If another universe existed, would our logic still apply?

Logic is a cultural construct and we live among multiple cultures. There are logical extrapolations in Western culture that are not universally accepted outside the west (like “No one will defy us if we have the Hydrogen Bomb” or “Legitimate government derives from the consent of the governed”). You don’t need to go to an alternate universe to find people who disagree with these.

I wonder if the OP was actually asking whether it was inevitable that our universe condensed into the form with which we are familiar, or whether this is just one of many different possible configurations; for example configurations with an entirely different set of fundamental particles; with a different kind of spatial geometry etc…

Well with less than three spacial dimensions it becomes impossible to create very complex molecules, so life couldn’t reasonablt be expected to be able to achieve any inteligence in such a universe.
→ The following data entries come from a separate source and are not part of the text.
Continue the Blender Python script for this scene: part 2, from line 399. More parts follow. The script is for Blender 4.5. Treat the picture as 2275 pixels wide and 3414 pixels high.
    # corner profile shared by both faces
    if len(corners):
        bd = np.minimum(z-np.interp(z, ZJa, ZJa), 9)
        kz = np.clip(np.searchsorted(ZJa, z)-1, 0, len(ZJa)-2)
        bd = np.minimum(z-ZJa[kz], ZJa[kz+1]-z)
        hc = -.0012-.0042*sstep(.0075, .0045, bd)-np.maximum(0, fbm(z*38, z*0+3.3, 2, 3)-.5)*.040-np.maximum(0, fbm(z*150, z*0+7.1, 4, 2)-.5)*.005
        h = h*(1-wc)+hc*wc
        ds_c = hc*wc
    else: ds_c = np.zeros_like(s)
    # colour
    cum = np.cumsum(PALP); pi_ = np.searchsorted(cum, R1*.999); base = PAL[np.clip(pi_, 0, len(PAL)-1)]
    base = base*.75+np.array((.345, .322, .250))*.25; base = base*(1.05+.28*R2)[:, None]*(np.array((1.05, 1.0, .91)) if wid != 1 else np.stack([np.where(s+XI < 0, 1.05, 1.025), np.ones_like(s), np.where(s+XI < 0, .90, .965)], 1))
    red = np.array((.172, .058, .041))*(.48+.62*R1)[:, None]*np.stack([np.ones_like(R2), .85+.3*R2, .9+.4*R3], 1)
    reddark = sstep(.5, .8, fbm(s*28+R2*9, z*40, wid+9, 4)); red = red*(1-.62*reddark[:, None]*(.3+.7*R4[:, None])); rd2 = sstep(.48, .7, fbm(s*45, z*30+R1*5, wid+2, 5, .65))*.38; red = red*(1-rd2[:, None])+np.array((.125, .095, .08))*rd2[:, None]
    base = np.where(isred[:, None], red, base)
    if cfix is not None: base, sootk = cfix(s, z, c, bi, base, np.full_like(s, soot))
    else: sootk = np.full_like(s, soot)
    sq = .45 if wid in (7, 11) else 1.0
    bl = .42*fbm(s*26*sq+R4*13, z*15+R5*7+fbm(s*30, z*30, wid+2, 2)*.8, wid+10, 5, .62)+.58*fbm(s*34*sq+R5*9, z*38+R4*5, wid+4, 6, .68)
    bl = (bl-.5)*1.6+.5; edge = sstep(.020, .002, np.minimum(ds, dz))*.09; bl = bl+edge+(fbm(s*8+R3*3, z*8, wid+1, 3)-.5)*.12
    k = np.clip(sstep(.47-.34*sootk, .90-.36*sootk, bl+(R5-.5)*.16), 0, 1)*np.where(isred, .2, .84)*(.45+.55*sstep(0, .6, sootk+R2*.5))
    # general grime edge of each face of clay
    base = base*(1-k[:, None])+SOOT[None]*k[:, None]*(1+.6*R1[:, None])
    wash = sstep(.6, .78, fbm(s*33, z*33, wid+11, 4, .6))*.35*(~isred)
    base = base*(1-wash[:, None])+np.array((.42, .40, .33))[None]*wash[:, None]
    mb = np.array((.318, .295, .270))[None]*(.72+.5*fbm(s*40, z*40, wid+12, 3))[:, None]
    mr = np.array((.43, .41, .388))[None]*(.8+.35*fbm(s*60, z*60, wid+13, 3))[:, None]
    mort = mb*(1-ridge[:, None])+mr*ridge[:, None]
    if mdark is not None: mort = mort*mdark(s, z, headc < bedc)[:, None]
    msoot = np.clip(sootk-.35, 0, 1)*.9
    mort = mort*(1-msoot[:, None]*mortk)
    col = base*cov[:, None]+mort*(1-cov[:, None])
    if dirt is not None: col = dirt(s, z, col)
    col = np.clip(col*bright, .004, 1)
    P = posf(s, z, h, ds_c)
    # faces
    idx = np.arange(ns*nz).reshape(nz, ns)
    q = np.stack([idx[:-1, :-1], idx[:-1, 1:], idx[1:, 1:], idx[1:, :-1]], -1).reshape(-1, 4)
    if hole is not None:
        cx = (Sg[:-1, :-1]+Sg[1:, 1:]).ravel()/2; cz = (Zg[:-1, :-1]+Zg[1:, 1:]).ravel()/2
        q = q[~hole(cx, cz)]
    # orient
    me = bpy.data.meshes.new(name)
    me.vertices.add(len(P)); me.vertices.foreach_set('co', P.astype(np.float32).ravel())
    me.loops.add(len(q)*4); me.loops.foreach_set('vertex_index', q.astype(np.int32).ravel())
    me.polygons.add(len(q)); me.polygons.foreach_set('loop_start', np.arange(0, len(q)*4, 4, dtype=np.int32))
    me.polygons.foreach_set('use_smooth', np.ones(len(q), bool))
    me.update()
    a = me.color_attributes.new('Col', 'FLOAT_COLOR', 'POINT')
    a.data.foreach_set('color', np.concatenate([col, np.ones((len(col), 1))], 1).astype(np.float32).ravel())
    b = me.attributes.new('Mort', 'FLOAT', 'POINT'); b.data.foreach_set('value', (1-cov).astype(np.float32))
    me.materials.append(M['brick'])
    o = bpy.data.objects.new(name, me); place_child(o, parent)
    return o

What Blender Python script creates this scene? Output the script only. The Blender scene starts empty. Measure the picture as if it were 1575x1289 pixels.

For greater than three dimensions then complexity can be immence, but then energy would dissipate 1/r^3 or worse, so there are probably energy problems for such a universe.
More than one time like dimension would probably lead to such complexities that organised systems couldn’t be stable and if that were so life would be impossible for a universe with more than 1 time like dimension.

(site was Scientific American from about a year ago, where there was a big discussion about multiple universes and possibilities of this Universe being infinitely large)

It is not eh universe that obeys language, but me. If something did not follow logic in a broad sense, I would not be using language as I have learned it if I started describing it in otherwise normal terms. I mean nothing forbids me from calling summer leaves purple. Surely not the universe. But one might wonder if I had a grasp of what “purple” meant if I applied it so.